こちらも2階廊下からの眺め。ラウンジと反対側には、1階から中2階、2階へと段々畑のように続くダイナミックな空間構成のバー&タコスラウンジ〈PIOPIKO(ピオピコ)〉が見える。手前のラウンジには彫刻家の宮崎直人と照明ブランド〈ニューライトポタリー〉がコラボレーションしたフロアライトが置かれていました(写真中左)。
天井の高い保存棟2階の廊下は、等間隔に並んだ太い木製の柱と相まって壮観な眺め。右側には既存にあった旧京都中央電話局の建物を利用した客室が並び、左側の窓は新風館の中庭に面している。
保存棟3階の廊下は、京都中央電話局時代からの連続するアーチ状の意匠が印象的。2トーンに色分けされた壁も含めて廊下は落ち着いた色調でまとめられていて、バーやロビーなどの華やかな空間と好対照をなしている。客室エリアは静かで快適。
各所に設置されていた小型の案内表示板のひとつ。こちらはウッドパネルなどを組み合わせて作られていて、細かな造りに感動してしまった。ここで使用されている独特の力強いフォントは90歳を超えてなお現役で活動する染色工芸家、柚木沙弥郎の手によるもの。

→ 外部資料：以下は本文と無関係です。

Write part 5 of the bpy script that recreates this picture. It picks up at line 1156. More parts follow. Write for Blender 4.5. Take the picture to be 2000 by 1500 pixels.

1階エレベーターホールの壁に使用されているのは信楽焼のタイル。サイズや形状の違う複数の種類を組み合わせたブルーやグリーン系の配色は、どことなく藍染の古布にも似た雰囲気。照明の光がタイルに反射して濃淡を強調する。
各階のエレベーターホールなどに設置されている、タペストリー型の案内表示のひとつ。ポップな配色や図形、"DIRECTORY"のフォントなども柚木沙弥郎によるものだ。
2階エレベーターホールの廊下には、しょうぶ学園の和紙で作られた照明が置かれていた。隣には懐かしい黒電話の姿も。館内の至るところにこのような演出物があるので、移動する度に発見があって楽しくなる。